Congratulations to our co-director Dr. Zeina Maasri who has been awarded the AHRC – Research, Development and Engagement Fellowships for her project ‘Decolonising the Page: The Visual Politics and Poetics of Postcolonial Arabic Publications’ starting in October 2022 and extending to July 2024.

‘Decolonizing the Page’ investigates the significant, yet understudied, political role of graphic design and visual culture during processes of decolonisation and anti-imperialist liberation struggles from the 1950s to the 1980s. Focussed on postcolonial Arabic publications, the study is concerned with how their design, visuality and materiality helped articulate political imaginaries, mobilize cross-border anticolonial solidarities and shape new aesthetic sensibilities. While urgently shedding light on the modern Arab world – under-represented in the historiography of graphic design and visual culture – this project also draws comparisons with shared historical conditions of modernity and (post)coloniality in the Global South.

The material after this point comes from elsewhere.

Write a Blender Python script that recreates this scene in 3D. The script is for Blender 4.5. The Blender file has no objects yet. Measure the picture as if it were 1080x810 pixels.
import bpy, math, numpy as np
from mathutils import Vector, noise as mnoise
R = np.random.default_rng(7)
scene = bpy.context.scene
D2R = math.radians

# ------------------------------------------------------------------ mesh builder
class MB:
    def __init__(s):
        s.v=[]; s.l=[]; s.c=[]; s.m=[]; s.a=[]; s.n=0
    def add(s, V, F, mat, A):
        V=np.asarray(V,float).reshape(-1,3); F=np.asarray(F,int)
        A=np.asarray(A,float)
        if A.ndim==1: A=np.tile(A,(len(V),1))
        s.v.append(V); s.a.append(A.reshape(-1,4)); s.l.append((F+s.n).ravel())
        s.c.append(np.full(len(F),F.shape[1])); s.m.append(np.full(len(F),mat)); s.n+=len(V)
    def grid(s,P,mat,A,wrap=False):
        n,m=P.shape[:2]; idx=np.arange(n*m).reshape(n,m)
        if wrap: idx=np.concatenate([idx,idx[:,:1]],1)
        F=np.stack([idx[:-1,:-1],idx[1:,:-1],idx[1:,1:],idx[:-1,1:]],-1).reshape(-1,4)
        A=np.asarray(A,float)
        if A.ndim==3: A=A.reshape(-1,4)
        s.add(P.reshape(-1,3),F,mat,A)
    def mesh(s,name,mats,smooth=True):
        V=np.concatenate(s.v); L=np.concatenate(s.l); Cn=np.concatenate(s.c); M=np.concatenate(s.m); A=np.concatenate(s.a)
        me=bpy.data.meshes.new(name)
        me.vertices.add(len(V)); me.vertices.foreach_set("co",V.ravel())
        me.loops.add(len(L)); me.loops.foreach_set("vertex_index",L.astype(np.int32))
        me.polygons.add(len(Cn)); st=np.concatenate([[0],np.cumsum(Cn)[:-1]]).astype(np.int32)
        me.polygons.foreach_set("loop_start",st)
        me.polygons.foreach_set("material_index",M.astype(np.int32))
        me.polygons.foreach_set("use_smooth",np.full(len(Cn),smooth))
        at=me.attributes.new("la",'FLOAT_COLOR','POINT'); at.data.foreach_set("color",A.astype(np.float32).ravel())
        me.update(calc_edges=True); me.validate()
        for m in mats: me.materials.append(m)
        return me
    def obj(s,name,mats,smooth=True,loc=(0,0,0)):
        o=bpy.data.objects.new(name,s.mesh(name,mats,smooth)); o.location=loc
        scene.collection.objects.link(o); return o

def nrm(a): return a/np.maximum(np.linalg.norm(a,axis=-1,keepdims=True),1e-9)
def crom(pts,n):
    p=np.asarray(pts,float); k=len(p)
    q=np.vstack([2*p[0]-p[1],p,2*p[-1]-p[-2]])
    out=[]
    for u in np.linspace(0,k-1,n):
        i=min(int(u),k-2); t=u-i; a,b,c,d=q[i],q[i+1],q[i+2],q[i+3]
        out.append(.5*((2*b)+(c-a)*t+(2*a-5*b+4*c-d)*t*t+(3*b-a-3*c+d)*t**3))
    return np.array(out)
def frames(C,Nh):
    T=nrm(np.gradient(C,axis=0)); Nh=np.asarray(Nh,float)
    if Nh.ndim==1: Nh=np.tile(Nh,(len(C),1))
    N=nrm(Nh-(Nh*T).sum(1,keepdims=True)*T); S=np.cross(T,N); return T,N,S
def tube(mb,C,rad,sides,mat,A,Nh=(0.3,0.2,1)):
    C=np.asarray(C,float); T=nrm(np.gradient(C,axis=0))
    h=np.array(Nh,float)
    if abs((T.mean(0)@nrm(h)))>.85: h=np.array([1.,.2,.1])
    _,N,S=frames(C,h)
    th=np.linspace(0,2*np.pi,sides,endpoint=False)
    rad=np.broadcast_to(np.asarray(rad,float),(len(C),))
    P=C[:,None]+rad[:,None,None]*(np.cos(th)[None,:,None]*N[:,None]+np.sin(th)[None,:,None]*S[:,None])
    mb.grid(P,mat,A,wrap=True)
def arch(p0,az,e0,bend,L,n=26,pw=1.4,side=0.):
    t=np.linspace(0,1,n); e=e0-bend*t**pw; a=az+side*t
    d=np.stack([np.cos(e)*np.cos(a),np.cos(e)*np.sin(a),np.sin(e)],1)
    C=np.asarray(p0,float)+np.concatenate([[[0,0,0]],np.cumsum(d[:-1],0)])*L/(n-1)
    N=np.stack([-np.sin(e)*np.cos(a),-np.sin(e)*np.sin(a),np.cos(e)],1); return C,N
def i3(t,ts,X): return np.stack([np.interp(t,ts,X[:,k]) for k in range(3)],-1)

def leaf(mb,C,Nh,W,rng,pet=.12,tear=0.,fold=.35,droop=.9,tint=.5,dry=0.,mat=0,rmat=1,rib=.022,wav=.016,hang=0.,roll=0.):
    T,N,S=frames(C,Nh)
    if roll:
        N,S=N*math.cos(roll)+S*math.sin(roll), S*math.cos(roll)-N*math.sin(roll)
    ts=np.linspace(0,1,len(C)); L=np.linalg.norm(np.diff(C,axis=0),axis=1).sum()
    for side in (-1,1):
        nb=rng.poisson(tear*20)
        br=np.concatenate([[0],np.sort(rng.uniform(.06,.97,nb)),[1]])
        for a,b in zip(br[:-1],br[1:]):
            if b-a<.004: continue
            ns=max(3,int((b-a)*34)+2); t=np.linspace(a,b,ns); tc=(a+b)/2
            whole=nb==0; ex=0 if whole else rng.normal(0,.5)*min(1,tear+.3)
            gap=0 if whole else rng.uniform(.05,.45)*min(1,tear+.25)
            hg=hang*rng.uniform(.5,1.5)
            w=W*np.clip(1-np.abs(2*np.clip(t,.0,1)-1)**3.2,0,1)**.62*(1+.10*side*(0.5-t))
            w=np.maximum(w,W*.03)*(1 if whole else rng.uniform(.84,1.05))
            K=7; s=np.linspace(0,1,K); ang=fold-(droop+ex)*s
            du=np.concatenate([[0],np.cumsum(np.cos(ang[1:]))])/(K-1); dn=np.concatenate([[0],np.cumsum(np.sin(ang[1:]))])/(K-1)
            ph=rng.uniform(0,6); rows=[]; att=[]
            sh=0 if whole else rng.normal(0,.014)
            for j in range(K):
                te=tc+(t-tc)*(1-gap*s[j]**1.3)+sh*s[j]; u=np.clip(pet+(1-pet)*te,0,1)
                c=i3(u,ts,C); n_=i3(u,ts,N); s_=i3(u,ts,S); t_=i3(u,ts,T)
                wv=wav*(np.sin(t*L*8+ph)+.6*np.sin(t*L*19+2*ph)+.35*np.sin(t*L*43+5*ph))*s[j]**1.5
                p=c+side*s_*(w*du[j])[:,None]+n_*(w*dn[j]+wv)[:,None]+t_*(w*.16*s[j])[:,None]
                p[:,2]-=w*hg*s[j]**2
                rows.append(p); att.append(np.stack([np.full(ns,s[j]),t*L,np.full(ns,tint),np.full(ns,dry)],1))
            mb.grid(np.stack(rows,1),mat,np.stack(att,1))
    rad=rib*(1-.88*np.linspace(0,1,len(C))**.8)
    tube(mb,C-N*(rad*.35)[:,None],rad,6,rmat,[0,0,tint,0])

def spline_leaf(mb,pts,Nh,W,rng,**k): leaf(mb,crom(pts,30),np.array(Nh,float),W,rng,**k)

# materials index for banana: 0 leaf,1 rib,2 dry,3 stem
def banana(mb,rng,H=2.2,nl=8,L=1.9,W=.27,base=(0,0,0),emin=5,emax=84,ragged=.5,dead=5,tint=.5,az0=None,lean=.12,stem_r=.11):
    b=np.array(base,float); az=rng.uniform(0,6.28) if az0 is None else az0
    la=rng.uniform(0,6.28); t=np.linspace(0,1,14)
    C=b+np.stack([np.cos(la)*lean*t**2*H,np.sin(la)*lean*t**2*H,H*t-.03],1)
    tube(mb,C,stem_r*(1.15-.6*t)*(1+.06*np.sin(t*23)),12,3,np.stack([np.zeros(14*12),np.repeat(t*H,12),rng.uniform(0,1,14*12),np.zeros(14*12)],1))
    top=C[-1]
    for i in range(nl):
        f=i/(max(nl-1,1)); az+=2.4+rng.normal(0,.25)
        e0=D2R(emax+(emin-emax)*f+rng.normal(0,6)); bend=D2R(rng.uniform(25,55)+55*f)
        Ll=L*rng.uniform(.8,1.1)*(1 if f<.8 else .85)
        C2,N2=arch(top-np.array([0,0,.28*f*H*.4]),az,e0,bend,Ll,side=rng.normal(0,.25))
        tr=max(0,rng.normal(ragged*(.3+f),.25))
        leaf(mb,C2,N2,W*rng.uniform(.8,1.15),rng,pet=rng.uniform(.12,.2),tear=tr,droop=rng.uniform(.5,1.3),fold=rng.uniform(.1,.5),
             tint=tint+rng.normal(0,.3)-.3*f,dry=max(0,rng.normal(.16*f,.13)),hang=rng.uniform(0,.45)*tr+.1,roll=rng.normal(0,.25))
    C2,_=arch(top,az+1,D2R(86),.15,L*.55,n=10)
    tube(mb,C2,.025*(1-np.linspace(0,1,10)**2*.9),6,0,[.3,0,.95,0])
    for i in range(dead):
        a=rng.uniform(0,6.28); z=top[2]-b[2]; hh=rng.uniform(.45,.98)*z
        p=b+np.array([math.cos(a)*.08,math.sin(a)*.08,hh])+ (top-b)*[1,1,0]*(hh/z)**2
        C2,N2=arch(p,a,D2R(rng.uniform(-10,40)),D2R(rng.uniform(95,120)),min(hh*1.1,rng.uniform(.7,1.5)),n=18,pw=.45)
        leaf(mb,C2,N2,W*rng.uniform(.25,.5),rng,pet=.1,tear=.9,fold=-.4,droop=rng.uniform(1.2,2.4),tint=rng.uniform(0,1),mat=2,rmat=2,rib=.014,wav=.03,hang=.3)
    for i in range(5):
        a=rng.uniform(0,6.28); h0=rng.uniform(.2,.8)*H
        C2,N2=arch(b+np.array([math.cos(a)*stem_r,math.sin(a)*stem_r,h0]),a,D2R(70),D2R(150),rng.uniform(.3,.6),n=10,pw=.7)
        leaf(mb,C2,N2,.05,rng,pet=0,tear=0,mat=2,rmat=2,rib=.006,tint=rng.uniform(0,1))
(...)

As reproducible and mobile objects of print culture, illustrated books and periodicals were important sites for the decolonisation of knowledge, imagination and affect, and thus crucial for the construction of postcolonial identity, aimed at a growing Arabic readership and broader networks of transnational solidarity. Central to this decolonising endeavour, amongst Arab artists and further afield across the Global South, is how modernism, as a travelling cultural practice and aesthetic project, was creatively reconfigured to serve postcolonial futures.

It is the project’s central contention that this rich archive enables us to recover a suppressed history of Arab decolonisation processes; one that takes on board the postcolonial imagination, aesthetic preoccupations and political contestations of Arab artists and designers of this generation. In doing so, ‘Decolonizing the Page’ contributes to understanding histories of decolonisation ‘from below’: its thwarted projects and unfinished legacies resonate in renewed decolonial endeavours and solidarity projects today.

The project will build collaborative research networks and produce academic, creative and digital humanities outputs which advance knowledge in the fields of Art and Design History and Middle East Studies and directly benefit academics, creative practitioners and the living communities for whom this constitutes an important cultural heritage of immediate relevance.